- [Material shown]
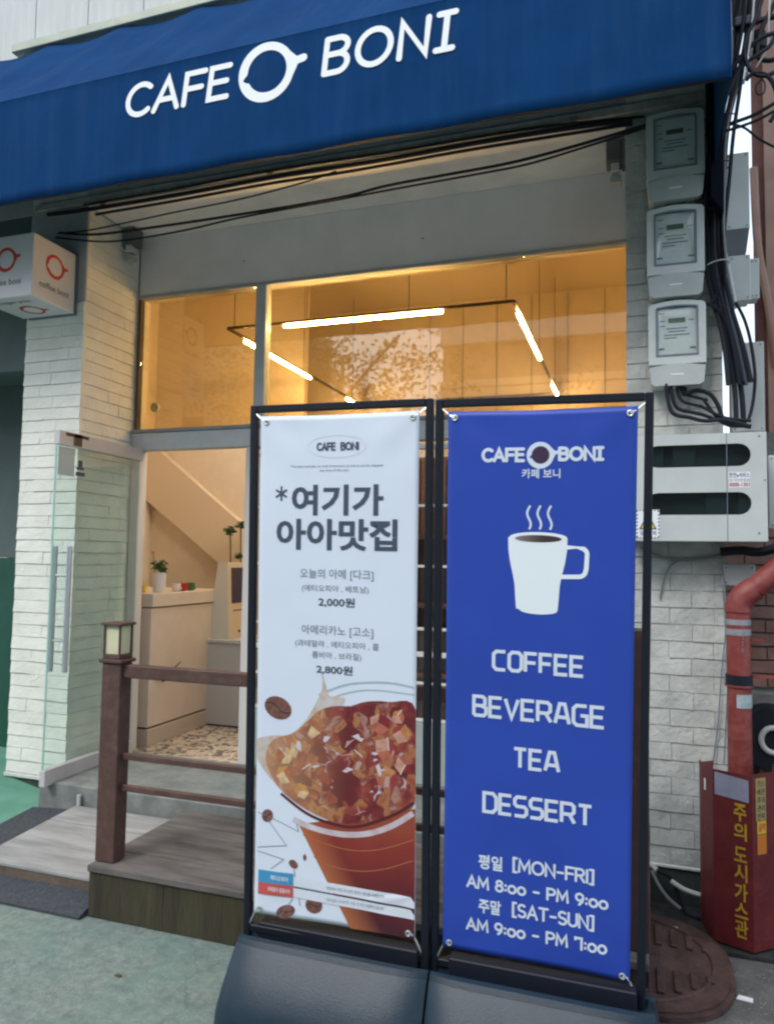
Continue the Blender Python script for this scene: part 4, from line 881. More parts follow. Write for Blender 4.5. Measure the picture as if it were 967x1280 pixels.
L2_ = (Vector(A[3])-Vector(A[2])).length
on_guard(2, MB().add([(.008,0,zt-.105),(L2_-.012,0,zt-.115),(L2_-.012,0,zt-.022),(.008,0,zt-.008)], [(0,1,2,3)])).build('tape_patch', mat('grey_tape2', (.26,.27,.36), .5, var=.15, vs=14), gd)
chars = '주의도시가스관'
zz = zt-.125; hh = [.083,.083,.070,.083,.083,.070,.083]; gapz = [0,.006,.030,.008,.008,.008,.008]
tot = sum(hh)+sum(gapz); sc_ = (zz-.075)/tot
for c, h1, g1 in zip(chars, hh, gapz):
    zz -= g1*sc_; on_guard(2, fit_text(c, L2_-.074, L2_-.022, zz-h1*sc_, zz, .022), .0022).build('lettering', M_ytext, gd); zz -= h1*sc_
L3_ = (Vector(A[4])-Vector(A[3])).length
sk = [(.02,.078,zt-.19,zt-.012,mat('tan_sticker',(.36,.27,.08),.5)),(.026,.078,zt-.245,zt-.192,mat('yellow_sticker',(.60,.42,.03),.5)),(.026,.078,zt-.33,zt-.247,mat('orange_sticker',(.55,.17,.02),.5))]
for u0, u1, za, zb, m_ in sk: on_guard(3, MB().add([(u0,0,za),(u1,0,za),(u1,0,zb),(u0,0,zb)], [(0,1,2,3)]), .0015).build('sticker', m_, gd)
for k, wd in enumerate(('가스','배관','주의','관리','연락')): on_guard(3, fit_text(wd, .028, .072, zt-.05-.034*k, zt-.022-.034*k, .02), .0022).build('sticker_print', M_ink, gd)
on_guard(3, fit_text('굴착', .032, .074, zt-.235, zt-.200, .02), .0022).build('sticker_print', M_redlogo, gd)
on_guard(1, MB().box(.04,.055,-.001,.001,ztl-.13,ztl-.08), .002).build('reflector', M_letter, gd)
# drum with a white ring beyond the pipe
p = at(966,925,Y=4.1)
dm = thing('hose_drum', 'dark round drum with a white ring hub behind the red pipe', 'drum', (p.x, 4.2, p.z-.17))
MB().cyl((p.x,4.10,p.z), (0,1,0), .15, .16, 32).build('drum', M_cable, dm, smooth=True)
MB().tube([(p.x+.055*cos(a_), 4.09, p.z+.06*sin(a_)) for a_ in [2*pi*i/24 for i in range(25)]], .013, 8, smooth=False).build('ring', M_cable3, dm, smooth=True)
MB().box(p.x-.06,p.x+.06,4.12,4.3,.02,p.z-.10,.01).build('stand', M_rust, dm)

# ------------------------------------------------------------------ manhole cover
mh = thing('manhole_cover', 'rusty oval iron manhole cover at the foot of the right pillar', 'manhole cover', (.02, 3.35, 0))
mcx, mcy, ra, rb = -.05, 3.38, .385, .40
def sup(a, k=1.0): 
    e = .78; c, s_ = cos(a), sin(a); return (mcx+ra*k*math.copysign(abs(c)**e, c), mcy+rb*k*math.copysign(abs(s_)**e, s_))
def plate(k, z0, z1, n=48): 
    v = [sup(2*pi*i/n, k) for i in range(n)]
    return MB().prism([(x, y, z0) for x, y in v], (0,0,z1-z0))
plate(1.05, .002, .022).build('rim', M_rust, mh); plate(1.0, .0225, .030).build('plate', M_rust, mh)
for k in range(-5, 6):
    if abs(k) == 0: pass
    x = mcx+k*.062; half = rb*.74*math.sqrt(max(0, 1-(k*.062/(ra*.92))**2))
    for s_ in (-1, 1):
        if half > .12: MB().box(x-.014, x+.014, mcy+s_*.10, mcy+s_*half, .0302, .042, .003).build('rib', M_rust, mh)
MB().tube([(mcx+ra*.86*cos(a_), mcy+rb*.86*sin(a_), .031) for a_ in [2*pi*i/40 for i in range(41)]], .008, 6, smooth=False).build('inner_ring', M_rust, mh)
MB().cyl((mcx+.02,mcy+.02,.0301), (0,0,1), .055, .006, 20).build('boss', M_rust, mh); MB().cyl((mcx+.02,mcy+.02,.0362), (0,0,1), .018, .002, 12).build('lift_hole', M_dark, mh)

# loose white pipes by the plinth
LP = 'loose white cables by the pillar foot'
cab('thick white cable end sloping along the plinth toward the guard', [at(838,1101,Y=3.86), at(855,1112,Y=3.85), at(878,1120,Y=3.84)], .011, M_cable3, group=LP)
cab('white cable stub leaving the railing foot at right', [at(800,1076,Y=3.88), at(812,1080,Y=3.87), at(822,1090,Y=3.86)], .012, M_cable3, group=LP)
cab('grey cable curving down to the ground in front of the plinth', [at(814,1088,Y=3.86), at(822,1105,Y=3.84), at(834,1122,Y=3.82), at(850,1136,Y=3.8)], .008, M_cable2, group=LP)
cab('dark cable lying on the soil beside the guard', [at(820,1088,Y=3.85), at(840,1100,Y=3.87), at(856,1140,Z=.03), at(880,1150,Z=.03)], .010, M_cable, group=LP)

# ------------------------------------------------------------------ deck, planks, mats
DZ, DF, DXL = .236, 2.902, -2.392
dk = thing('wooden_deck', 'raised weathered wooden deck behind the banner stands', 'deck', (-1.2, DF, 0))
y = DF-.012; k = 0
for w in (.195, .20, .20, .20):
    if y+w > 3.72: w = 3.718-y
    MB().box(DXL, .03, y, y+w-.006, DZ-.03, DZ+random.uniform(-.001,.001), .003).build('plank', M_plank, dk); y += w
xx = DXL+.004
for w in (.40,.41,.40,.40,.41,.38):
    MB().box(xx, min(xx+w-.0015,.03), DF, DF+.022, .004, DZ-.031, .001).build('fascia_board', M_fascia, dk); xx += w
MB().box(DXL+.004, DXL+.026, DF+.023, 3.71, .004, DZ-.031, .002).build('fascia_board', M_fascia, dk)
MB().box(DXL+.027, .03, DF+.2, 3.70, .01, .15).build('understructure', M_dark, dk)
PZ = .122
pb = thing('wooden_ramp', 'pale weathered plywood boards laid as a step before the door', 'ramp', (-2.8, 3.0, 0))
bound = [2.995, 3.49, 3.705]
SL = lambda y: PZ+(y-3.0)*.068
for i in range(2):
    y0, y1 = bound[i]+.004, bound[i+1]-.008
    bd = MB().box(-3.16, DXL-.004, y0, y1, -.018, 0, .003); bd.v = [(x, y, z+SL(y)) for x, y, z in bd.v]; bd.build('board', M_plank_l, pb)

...

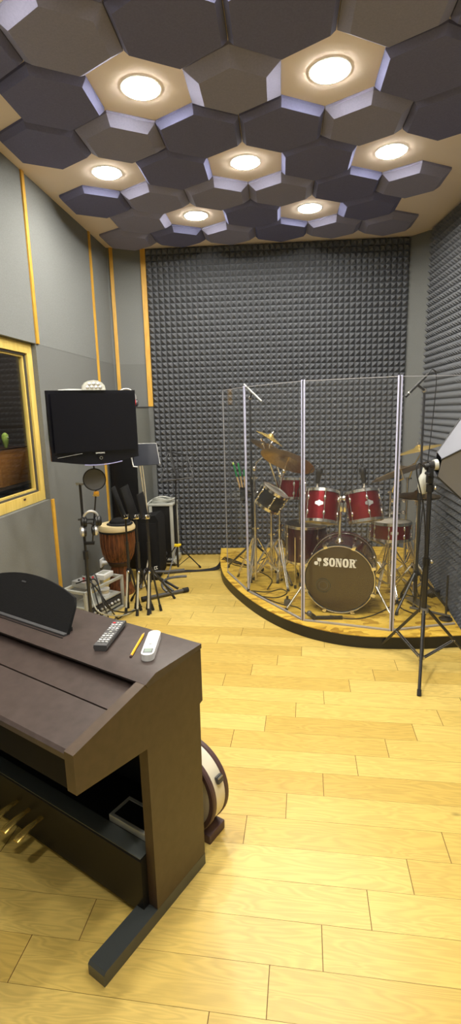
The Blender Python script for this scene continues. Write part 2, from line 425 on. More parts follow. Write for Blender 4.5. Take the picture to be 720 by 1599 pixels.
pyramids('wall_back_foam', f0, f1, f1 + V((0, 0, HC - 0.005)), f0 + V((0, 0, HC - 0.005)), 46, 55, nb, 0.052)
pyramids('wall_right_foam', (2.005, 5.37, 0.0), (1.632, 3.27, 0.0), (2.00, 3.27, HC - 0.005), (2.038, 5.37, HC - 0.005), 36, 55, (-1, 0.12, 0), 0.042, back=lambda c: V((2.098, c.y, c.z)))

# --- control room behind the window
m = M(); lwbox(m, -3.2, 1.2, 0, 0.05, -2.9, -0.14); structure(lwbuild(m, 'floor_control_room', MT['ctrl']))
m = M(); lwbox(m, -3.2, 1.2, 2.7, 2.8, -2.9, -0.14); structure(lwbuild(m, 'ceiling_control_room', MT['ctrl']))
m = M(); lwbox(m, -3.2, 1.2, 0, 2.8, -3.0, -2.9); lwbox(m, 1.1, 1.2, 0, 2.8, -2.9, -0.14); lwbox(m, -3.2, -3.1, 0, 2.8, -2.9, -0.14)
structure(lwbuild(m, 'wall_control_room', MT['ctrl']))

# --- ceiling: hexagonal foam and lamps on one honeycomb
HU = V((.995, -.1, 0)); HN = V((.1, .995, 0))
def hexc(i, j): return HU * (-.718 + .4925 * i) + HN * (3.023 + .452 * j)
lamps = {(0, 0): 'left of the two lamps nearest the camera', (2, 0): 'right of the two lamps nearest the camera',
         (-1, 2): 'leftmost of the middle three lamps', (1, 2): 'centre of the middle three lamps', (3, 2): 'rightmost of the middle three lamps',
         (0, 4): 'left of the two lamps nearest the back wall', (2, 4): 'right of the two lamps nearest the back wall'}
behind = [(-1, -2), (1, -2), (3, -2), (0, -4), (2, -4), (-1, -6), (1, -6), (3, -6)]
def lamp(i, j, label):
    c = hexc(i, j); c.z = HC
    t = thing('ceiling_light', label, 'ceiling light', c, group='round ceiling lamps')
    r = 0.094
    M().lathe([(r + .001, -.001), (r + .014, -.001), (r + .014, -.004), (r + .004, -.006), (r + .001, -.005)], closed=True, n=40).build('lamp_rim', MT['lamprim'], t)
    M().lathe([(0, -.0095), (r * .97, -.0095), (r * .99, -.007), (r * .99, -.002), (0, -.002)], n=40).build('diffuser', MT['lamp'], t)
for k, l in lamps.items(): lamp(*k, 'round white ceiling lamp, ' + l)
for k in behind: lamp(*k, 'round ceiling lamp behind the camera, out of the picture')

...

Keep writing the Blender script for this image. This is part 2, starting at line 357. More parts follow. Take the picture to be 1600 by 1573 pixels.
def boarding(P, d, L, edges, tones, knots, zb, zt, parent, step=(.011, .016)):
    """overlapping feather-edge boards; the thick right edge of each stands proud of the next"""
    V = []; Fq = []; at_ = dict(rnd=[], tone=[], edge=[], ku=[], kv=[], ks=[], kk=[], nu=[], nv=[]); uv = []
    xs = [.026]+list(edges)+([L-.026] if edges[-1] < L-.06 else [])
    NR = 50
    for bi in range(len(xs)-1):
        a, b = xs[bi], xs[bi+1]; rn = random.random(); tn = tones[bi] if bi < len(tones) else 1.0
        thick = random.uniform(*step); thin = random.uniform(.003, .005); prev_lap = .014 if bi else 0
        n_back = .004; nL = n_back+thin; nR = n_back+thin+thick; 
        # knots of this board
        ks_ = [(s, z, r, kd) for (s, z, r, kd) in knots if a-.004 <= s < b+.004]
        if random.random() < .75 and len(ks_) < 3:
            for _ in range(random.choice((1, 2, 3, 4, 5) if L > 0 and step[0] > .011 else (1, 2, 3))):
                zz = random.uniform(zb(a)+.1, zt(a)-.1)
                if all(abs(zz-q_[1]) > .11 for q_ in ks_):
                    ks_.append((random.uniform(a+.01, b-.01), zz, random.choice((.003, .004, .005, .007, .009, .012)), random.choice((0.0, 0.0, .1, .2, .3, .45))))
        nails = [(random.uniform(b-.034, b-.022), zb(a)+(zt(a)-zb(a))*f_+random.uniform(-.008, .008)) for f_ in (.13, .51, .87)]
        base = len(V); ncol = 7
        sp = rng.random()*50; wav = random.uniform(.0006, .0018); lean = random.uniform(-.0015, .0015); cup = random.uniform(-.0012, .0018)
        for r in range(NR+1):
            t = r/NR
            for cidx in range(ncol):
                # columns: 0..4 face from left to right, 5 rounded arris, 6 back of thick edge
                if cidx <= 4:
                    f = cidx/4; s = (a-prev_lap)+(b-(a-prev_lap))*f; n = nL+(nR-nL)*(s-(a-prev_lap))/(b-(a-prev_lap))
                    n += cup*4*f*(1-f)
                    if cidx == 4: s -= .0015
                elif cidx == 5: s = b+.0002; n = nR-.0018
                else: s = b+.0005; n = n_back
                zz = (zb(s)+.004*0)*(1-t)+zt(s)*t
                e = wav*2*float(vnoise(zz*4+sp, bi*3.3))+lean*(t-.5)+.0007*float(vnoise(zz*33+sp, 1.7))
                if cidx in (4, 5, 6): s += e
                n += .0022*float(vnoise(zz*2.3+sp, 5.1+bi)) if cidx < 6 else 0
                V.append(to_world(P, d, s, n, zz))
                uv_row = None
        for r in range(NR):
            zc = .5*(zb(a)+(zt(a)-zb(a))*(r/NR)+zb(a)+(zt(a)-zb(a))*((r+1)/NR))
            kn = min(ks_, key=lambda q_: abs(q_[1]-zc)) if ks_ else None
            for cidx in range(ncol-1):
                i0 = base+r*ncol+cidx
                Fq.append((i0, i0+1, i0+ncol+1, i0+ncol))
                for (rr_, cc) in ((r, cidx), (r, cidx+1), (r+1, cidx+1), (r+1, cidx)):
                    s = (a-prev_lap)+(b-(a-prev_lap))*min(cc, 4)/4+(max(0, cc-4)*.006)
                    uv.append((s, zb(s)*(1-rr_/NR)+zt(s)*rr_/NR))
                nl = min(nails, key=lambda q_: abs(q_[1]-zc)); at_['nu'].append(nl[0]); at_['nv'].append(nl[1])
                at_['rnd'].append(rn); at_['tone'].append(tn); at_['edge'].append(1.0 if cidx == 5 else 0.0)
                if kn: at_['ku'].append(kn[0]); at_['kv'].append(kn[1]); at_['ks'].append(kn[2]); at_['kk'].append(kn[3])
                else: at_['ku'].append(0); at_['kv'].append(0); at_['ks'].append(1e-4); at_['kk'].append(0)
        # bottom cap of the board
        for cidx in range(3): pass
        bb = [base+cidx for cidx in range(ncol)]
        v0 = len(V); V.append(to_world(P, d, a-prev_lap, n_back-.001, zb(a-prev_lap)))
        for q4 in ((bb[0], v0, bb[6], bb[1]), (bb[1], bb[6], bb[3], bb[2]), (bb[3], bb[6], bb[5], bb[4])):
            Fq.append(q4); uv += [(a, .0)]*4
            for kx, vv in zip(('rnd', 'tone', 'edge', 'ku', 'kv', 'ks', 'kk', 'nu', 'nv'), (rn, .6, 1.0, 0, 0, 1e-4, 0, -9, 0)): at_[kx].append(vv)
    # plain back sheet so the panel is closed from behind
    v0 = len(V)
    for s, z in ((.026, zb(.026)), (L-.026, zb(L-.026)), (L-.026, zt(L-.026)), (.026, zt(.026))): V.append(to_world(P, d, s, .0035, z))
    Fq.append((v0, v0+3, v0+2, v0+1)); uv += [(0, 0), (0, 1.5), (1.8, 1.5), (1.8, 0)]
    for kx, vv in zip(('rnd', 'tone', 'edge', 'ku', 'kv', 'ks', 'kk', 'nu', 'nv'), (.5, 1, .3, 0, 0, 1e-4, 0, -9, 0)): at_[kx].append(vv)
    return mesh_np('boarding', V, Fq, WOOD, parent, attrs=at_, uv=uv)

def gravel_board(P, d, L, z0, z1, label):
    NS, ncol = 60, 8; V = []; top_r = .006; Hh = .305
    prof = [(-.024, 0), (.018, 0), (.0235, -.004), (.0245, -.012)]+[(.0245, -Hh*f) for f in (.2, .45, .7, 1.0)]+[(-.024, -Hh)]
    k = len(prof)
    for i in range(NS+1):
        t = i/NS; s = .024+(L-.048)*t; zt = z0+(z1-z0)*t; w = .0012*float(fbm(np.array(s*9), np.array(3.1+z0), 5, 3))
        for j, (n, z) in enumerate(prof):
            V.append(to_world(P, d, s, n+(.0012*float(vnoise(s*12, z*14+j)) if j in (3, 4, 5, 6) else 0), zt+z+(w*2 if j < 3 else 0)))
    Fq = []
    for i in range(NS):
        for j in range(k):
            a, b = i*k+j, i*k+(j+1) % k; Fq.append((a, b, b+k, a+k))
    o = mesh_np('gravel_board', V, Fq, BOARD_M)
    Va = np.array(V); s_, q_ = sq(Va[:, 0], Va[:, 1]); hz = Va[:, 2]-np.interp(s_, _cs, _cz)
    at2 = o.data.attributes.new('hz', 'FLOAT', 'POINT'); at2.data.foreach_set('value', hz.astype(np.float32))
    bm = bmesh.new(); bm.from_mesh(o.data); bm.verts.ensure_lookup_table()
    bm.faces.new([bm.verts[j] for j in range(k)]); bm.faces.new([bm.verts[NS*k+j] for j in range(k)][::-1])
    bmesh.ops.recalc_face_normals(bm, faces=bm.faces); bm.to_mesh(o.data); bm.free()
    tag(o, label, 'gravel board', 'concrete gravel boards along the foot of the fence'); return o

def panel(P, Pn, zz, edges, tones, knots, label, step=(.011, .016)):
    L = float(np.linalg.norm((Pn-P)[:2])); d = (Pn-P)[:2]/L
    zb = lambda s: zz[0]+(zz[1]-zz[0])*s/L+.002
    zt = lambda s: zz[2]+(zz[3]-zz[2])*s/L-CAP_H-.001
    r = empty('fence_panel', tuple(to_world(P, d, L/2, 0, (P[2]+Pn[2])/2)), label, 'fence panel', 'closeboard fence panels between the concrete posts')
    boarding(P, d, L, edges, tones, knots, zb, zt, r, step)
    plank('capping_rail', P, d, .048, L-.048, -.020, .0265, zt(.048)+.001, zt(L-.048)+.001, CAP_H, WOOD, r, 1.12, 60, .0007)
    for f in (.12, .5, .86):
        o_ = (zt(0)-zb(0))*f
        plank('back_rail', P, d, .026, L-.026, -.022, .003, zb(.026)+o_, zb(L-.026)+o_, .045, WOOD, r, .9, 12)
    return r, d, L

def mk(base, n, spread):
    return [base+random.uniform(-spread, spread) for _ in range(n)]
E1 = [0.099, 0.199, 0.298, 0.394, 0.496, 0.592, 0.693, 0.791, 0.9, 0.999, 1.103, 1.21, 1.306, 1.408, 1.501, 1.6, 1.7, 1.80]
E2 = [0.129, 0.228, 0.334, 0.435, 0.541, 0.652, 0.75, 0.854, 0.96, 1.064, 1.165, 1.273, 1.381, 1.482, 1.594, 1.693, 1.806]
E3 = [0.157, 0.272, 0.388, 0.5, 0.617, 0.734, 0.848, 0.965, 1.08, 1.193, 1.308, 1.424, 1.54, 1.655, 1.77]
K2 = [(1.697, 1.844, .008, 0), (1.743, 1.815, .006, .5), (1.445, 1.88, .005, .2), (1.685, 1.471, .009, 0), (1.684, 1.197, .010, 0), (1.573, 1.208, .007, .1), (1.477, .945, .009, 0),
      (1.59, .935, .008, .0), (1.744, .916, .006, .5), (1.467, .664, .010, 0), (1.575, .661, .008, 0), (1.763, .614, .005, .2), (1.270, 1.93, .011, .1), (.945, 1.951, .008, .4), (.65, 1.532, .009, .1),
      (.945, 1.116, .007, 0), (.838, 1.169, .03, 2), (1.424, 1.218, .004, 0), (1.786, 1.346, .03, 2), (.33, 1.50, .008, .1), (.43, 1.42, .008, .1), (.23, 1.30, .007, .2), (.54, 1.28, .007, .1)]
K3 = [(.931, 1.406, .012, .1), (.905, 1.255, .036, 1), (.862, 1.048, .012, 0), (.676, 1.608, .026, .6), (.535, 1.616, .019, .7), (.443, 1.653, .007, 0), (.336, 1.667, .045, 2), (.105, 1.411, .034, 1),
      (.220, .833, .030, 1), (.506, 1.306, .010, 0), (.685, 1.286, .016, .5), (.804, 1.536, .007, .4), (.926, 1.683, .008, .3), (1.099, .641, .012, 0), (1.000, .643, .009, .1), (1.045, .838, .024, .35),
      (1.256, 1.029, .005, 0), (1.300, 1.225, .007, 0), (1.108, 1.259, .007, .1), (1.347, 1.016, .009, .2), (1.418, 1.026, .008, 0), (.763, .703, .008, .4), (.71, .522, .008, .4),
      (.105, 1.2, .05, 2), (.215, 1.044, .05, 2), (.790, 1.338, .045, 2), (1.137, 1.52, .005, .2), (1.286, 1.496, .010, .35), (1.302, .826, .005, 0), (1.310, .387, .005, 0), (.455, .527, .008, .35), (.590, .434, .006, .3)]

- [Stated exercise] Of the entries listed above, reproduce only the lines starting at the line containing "The Blender Python script for this scene continues." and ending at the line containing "V((2.098, c.y, c.z)))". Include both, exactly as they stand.

- [Expected answer]
The Blender Python script for this scene continues. Write part 2, from line 425 on. More parts follow. Write for Blender 4.5. Take the picture to be 720 by 1599 pixels.
pyramids('wall_back_foam', f0, f1, f1 + V((0, 0, HC - 0.005)), f0 + V((0, 0, HC - 0.005)), 46, 55, nb, 0.052)
pyramids('wall_right_foam', (2.005, 5.37, 0.0), (1.632, 3.27, 0.0), (2.00, 3.27, HC - 0.005), (2.038, 5.37, HC - 0.005), 36, 55, (-1, 0.12, 0), 0.042, back=lambda c: V((2.098, c.y, c.z)))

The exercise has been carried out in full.